Indepth Arts News:
"Two Landscape Exhibitions"
2001-11-16 until 2002-01-05
Arlington Museum of Art
Arlington, TX,
USA United States of America
In the Joyner Gallery on the main level will be a two-person exhibition
featuring large paintings by Dan Blagg and Jim Woodson, curated by Rachel
Bounds. Upstairs, in the Allan Saxe Mezzanine Galleries will be a group
exhibition of various media and scale, curated by Anne Allen.
Place: Day/Night features the works of two established Fort Worth painters
not previously shown at the museum: Blagg and Woodson. For this exhibition
of large paintings, curator Bounds has selected a new body of work by Blagg
featuring night urban scenes and a new series of southwestern landscapes by
Woodson. United by canvas, oil, and scale these works provide opposing views
of the world around us.
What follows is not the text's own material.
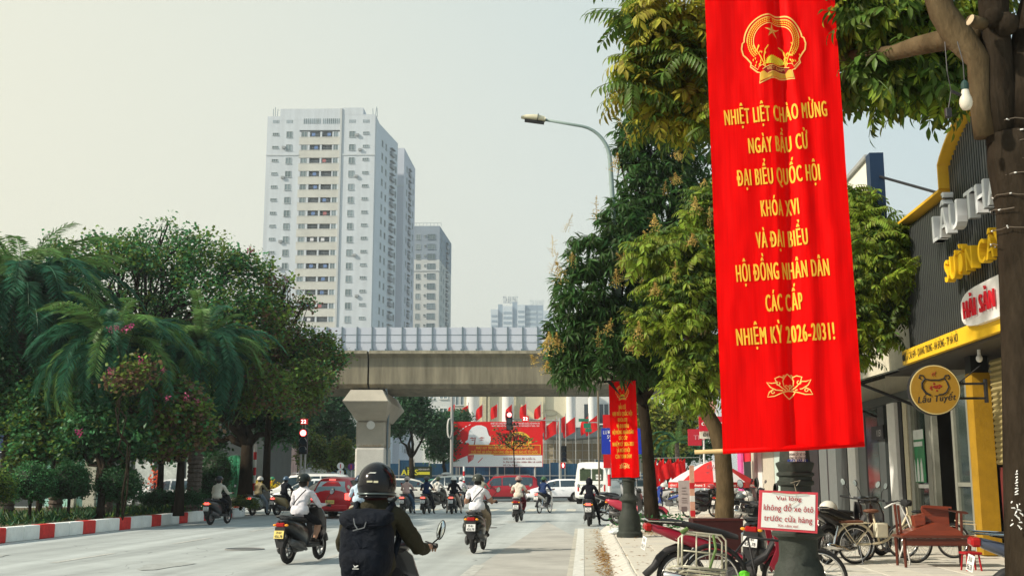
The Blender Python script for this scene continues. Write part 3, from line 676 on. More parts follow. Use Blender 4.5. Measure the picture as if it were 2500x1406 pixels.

The dichotomy of day and night is echoed in the
rural / urban, natural/manmade, vacant/constructed themes present in the
works and while easily accessible to a wide audience worthy of deeper
contemplation.
Sublime: The Landscape Re-Envisioned opens November 16 in the Allan Saxe
Mezzanine Galleries and runs concurrently with Place: Day/Night, through
January 5, 2002. As defined by Webster's Collegiate Dictionary, the quality
of being sublime is: tending to inspire awe because of beauty, nobility or
grandeur. Artists have long been fascinated with the landscape as a means of
communicating the dreams, ambitions and conditions of their place and time.
The Hudson River School artists in the early to mid-nineteenth century sought
to transport their viewers to a spiritual state of being, in part through
depicting a natural American landscape so glorious in its perfection that man
was almost inconsequential in relationship to it. Artists today have a great
variety of things to say about the contemporary landscape. Some approaches
seek to capture the idyllic aspects of our urban/suburban surroundings;
others personalize it with wit or mystery.